The work fluid 10 in liquid phase is heated to turn into gas phase 10′. The heat pipe 1 is heated up directly or indirectly and to a temperature of 80 to 200° C.
Finally, after the work fluid 10 has been vaporized, the heat pipe 1 is pressed to form a depressed portion in step S3 and as shown in FIG. 4. Step S4 can be performed by employing a mold 2 including an upper mold 20 and a lower mold 21. In this embodiment, the pressing surfaces of the upper mold 20 and lower mold 21 are flat planes. The work fluid 10′ has been a vapor while the mold 2 is pressing the heat pipe 1. Thus the vaporized work fluid 10′ may generate pressure to the heat pipe 1 to prevent the pressed portions 11 from denting. In this embodiment, two parallel pressed portions 11 are formed because both of the upper mold 20 and lower mold 21 are planar as shown in FIGS. 5 and 6.
FIG. 7 shows the second embodiment of the invention. As can be seen in FIG. 7, the invention also can be applied in a heat pipe embedded in a seat. First, a heat pipe 1 containing a work fluid 10 is provided, in which the heat pipe 1 is provided with a round cross-section. And a seat to be connected with the heat pipe 1 is provided, in which the seat has a heated surface 30 and a slot 31 in the heated surface 30. The slot 31 may be preferably applied with a thermo-conductive medium such as thermal grease.
Secondly, the heat pipe 1 is heated up to vaporize the work fluid 10 as shown in FIG. 8. In this step, the heat pipe 1 is heated up directly or indirectly and to a temperature of 80 to 200° C.
The work fluid 10 in liquid phase is heated to turn into gas phase 10′. The heat pipe 1 is heated up directly or indirectly and to a temperature of 80 to 200° C.
Finally, after the work fluid 10 has been vaporized, the heat pipe 1 is pressed into a trough 31 and to form a pressed portion 12 coplanar with the heated surface 30 as shown in FIGS. 9 and 10. This step can be performed by employing a mold including an upper mold 40 and a lower mold 41. In this embodiment, the pressing surface of the upper mold 20 is provided with a holding groove 410 for accommodating the seat 3. The work fluid 10′ has been a vapor while the mold 2 is pressing the heat pipe 1. Thus the vaporized work fluid 10′ may generate pressure to the heat pipe 1 to prevent the pressed portions 11 from denting.
Therefore, the method of the invention can prevent a round heat pipe being pressed from denting. The pressed portions can be kept completely flat. The flat pressed portions can maintain good thermo-conductivity. As a result, a heat pipe which has been pressed still can perform its original effect and function.
While the forgoing is directed to preferred embodiments of the present invention, other and further embodiments of the invention may be devised without departing from the basic scope thereof. As such, the appropriate scope of the invention is to be determined according to the claims.

Claims

What is claimed is:

1. A method for manufacturing a depressed heat pipe comprising the steps in the order named:

a) providing a heat pipe containing a work fluid;

b) vaporizing the work fluid; and

c) pressing the heat pipe to form a depressed portion thereon.

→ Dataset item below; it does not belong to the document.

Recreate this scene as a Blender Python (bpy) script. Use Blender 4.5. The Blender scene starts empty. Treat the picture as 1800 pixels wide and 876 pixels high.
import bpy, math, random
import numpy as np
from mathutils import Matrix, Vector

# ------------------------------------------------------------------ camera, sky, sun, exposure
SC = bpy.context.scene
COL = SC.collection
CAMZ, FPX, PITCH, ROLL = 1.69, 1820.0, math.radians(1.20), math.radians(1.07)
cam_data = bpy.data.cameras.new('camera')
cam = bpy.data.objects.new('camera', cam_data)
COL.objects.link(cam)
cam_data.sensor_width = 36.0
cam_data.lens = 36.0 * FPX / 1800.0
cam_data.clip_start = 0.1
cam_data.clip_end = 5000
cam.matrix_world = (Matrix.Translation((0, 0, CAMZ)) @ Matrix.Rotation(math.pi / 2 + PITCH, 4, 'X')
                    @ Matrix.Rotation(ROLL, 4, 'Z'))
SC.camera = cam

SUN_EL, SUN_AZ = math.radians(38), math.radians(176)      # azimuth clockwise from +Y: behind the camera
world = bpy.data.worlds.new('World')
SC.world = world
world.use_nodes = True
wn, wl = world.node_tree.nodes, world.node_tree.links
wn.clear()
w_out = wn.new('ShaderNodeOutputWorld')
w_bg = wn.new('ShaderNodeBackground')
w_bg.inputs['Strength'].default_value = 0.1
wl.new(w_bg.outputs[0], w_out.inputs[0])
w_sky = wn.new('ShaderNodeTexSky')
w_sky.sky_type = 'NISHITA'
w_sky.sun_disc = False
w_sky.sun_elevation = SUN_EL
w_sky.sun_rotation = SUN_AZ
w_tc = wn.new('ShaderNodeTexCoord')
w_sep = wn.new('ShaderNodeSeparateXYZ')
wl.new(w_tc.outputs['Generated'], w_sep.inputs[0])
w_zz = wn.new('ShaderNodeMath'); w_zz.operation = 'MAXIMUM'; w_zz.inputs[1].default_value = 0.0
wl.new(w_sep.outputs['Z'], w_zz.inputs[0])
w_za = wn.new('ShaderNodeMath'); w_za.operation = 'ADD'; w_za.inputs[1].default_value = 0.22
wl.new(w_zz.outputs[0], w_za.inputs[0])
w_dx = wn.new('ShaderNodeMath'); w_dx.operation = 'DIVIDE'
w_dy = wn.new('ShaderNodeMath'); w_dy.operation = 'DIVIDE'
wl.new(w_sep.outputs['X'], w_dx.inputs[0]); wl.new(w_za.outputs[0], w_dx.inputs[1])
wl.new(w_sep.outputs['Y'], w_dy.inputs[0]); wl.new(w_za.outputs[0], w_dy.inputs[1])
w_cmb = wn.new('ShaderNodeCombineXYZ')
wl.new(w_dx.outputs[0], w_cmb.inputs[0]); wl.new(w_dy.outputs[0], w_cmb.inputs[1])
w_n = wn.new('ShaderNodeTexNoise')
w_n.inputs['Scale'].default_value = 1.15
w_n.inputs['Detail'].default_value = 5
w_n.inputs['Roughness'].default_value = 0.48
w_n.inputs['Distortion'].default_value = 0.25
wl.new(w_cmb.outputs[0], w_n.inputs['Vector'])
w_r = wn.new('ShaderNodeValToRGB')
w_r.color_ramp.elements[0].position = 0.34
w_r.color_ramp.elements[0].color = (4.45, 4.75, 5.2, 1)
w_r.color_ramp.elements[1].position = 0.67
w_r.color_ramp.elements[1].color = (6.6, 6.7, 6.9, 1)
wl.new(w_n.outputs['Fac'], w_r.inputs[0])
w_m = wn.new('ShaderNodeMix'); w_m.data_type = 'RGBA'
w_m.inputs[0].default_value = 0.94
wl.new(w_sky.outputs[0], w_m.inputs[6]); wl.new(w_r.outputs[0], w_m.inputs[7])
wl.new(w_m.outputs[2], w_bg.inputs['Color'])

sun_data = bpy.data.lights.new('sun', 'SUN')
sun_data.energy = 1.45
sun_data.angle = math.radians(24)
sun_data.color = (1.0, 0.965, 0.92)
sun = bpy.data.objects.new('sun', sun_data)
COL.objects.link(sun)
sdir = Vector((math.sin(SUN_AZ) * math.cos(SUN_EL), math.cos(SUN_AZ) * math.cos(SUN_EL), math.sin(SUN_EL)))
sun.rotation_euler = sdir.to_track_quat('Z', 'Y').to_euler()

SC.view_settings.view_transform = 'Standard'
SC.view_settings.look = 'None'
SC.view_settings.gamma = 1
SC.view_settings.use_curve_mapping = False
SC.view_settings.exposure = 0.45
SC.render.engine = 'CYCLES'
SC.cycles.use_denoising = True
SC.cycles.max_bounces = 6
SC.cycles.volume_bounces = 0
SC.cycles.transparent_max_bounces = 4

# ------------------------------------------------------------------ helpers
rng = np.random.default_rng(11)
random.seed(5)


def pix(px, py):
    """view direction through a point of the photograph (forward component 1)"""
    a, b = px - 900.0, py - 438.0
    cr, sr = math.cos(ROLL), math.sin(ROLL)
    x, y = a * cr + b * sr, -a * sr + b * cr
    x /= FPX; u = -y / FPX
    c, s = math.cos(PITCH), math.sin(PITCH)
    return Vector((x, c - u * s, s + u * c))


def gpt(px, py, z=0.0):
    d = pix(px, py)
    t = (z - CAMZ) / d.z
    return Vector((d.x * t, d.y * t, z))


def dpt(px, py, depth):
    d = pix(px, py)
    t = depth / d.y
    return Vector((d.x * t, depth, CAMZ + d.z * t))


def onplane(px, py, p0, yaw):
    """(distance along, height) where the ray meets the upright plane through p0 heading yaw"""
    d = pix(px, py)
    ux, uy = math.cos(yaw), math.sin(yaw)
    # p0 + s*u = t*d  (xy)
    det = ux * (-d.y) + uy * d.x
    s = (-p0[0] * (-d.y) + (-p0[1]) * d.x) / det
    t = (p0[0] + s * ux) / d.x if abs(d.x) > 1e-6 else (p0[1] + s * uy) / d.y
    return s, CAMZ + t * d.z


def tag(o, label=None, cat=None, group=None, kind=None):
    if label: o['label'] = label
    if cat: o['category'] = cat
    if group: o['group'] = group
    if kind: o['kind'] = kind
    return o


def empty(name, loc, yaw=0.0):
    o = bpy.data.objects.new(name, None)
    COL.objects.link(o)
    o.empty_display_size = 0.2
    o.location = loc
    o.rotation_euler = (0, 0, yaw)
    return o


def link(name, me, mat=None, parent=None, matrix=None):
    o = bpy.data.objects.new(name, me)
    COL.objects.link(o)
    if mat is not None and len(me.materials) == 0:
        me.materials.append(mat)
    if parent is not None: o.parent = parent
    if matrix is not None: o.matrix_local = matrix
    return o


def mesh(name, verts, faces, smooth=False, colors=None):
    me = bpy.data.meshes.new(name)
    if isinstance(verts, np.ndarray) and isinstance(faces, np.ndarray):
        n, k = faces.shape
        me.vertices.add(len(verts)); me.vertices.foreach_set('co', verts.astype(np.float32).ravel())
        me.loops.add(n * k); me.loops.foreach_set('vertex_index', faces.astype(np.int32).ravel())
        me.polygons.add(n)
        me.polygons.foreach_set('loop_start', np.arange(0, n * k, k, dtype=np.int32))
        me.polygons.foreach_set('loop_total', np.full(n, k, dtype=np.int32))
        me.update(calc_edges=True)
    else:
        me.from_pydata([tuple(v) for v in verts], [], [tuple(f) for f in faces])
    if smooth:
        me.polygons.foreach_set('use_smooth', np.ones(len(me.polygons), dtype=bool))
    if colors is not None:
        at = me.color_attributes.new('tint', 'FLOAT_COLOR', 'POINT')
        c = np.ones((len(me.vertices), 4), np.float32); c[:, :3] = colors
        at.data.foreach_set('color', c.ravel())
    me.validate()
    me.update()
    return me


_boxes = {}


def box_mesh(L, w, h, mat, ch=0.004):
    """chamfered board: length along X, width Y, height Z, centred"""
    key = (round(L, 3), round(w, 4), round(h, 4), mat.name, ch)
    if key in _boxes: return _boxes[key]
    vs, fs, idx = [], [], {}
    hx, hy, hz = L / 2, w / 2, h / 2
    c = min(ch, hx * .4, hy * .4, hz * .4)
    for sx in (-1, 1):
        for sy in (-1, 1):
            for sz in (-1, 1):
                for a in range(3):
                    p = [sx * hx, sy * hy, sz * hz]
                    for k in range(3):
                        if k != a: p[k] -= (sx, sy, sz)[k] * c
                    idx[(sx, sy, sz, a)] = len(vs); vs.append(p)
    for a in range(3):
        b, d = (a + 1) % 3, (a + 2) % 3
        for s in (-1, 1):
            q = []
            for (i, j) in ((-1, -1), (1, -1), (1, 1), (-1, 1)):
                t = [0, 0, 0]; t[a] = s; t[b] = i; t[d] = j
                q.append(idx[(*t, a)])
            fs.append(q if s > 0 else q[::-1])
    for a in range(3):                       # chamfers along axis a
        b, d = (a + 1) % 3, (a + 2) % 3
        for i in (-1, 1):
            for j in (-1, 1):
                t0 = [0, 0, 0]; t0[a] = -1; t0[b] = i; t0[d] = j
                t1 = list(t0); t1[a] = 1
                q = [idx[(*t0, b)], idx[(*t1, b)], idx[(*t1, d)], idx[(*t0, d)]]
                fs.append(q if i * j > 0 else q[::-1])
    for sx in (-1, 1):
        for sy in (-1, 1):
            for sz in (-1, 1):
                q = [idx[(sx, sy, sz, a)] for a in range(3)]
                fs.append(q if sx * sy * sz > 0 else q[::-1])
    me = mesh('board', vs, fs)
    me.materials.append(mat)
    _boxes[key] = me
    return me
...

2. The method of claim 1, wherein the heat pipe of the step a) has a round cross-section.

3. The method of claim 1, wherein the step b) is performed by heating up the heat pipe to a temperature range of 80° C. to 200° C.

4. The method of claim 1, wherein the step c) is performed by employing an upper mold and a lower mold.

5. The method of claim 4, wherein the step c) is to heat up the upper mold and the lower mold to a temperature range of 80° C. to 200° C.

6. The method of claim 1, wherein the step c) is to form a flat pressed portion.

7. The method of claim 1, wherein the step c) further comprises a seat to be connected with the heat pipe, the seat is provided with a trough for accommodating the heat pipe.

8. The method of claim 7, wherein the trough is applied with a thermo-conductive medium.

9. The method of claim 8, wherein the thermo-conductive medium is thermal grease.